What type of credit card is most widely accepted in Thailand ?

Visa is the best to take, then Mastercard, with American Express a fairly distant third. They are quite widely accepted but take care where you use them as Thailand has one of the world's highest level of credit card fraud.

What's the exchange rate like at Bangkok airport ?

Unlike airports in many other places in the world, the exchange rate at Bangkok airport is just about as good as you can get anywhere else downtown. It will certainly cheaper to change money here than at a currency exchange in your home country.

The currency exchange facility is open 24 hours. More details are on the airport page.

How easy is it to get a casual job in Thailand ?

Most foreigners doing this kind of work in Thailand work as English teachers, as this is really the only work opportunity available. Legally, you can't work without a work permit (which is difficult to get, you must have a degree amongst other requirements). A reputable language school should provide this for you, but not all of them will. Even if you're unqualified, getting a job is relatively easy but it will only pay around 25000B a month. If you don't get a work visa, you are in a very weak position and can't do anything if the school decides not to pay you for any reason, or the Immigration bureau decides to check up etc...
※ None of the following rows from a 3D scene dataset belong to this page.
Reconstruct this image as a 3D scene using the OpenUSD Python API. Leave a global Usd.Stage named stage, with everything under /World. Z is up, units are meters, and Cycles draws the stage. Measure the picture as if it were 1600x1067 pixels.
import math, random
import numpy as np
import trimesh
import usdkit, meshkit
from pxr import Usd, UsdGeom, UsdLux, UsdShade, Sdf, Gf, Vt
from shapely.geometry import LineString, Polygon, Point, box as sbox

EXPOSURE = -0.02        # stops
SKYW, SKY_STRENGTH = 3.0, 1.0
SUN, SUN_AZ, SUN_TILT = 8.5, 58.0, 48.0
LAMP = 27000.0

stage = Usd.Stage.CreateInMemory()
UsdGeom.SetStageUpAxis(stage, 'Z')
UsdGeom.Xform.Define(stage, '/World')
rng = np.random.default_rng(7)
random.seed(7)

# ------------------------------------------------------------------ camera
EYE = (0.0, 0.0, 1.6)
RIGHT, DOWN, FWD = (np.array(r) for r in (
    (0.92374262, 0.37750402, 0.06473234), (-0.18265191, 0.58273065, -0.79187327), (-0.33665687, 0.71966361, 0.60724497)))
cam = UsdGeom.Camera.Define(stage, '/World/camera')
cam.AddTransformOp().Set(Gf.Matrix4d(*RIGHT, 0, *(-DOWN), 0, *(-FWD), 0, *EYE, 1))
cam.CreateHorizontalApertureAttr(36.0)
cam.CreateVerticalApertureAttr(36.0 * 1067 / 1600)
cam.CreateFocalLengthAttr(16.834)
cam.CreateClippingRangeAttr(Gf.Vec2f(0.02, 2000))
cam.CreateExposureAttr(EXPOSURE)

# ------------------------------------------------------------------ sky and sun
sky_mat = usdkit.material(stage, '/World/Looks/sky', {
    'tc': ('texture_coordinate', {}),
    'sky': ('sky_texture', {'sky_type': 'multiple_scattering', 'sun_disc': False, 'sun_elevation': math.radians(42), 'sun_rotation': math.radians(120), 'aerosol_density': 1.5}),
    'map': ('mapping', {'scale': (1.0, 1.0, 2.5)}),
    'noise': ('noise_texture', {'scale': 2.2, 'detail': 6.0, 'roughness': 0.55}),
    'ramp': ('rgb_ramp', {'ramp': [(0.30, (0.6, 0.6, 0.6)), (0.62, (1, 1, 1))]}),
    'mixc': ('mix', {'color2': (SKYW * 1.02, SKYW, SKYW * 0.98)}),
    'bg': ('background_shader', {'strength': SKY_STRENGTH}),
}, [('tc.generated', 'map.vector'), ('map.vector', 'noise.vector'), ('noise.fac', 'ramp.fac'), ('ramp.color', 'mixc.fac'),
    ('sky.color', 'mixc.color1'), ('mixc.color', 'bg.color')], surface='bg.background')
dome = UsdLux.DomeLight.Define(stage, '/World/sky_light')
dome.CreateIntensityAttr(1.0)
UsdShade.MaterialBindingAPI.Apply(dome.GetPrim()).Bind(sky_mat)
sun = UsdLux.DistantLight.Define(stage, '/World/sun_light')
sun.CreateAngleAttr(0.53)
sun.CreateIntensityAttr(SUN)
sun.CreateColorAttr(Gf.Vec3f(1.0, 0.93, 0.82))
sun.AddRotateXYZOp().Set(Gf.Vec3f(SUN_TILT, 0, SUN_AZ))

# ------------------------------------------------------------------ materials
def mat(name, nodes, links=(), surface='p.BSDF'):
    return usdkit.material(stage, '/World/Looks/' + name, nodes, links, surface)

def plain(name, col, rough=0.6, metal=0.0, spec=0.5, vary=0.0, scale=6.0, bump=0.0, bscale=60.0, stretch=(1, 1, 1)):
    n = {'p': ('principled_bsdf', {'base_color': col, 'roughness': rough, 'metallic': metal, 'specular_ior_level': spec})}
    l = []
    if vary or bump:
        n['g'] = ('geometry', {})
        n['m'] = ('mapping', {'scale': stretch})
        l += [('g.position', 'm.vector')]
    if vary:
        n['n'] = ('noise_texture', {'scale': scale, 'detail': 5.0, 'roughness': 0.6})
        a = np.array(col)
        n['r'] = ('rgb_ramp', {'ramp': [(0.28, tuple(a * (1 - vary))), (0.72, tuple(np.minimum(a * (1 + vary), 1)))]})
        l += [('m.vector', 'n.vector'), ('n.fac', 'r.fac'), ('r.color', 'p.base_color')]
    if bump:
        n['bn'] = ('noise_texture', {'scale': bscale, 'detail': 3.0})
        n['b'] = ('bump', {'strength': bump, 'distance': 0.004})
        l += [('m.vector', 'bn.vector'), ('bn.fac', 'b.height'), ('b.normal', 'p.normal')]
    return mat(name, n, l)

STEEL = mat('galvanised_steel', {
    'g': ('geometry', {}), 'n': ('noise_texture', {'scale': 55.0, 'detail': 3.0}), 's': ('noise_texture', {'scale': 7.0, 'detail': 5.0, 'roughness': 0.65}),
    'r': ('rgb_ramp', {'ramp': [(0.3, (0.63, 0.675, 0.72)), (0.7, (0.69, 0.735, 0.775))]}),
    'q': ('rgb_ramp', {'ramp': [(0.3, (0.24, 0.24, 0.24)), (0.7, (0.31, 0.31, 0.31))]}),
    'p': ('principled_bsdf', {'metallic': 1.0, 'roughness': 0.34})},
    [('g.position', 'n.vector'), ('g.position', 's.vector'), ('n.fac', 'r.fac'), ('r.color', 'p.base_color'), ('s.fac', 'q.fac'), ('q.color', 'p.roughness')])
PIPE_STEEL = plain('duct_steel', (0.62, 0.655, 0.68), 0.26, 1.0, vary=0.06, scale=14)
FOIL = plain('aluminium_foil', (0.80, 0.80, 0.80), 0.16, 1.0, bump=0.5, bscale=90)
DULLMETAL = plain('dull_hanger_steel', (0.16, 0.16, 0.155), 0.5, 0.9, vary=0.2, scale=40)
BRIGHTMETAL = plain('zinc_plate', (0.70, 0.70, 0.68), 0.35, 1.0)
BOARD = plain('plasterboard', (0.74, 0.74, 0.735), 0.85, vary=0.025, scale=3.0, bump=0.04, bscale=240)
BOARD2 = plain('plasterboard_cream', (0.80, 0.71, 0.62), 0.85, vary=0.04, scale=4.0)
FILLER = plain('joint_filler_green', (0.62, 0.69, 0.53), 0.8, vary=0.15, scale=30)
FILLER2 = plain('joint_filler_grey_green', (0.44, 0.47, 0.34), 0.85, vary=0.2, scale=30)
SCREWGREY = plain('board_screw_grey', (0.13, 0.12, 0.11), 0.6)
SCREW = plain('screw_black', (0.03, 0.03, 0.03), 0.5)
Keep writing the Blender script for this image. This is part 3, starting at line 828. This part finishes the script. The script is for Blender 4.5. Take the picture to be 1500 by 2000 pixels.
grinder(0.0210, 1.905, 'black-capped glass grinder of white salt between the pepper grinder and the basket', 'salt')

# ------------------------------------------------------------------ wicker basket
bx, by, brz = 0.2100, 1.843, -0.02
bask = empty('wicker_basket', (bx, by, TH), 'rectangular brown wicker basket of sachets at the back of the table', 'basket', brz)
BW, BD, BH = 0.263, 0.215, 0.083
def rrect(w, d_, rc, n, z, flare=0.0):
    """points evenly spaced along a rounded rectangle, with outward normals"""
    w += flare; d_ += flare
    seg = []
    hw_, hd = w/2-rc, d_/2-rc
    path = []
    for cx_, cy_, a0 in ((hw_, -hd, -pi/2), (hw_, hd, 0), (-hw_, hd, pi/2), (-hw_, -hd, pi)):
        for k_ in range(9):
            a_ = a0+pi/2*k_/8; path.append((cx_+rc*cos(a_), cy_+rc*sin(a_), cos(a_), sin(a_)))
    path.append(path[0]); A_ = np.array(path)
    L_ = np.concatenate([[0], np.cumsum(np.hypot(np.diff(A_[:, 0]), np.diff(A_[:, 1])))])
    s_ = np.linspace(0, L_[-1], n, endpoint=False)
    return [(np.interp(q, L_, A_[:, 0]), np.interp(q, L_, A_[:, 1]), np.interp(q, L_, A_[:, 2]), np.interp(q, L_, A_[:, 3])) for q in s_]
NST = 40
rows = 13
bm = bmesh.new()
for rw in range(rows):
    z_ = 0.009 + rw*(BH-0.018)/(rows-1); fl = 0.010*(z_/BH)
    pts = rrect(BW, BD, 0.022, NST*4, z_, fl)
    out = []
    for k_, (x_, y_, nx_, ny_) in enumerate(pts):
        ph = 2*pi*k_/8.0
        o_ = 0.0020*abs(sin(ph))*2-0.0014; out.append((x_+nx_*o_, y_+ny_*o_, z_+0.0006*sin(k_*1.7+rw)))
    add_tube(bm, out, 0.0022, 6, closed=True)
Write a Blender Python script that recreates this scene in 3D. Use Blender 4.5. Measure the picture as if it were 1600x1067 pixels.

If you don't really know how to teach, it's not worth getting a job like this in Thailand. Unqualified teachers are made to work hard, have poor working conditions and you have a responsibility to provide value for money for the students.

Should I tip ? How much ?

At restaurants, it is usual to leave any coins given as change as a tip - This is why 20B change will almost always be given to you in coins rather than a 20B note ! For taxis, fares are often rounded up to the nearest 5B or 10B.

How much can I bargain a price down ?

This is impossible to answer, but in general prices aren't many times what they should be. You can often bargain down between 25% and 40%, but this is not a fixed rule. Being friendly, smiling a lot and speaking Thai are all likely to get you lower prices.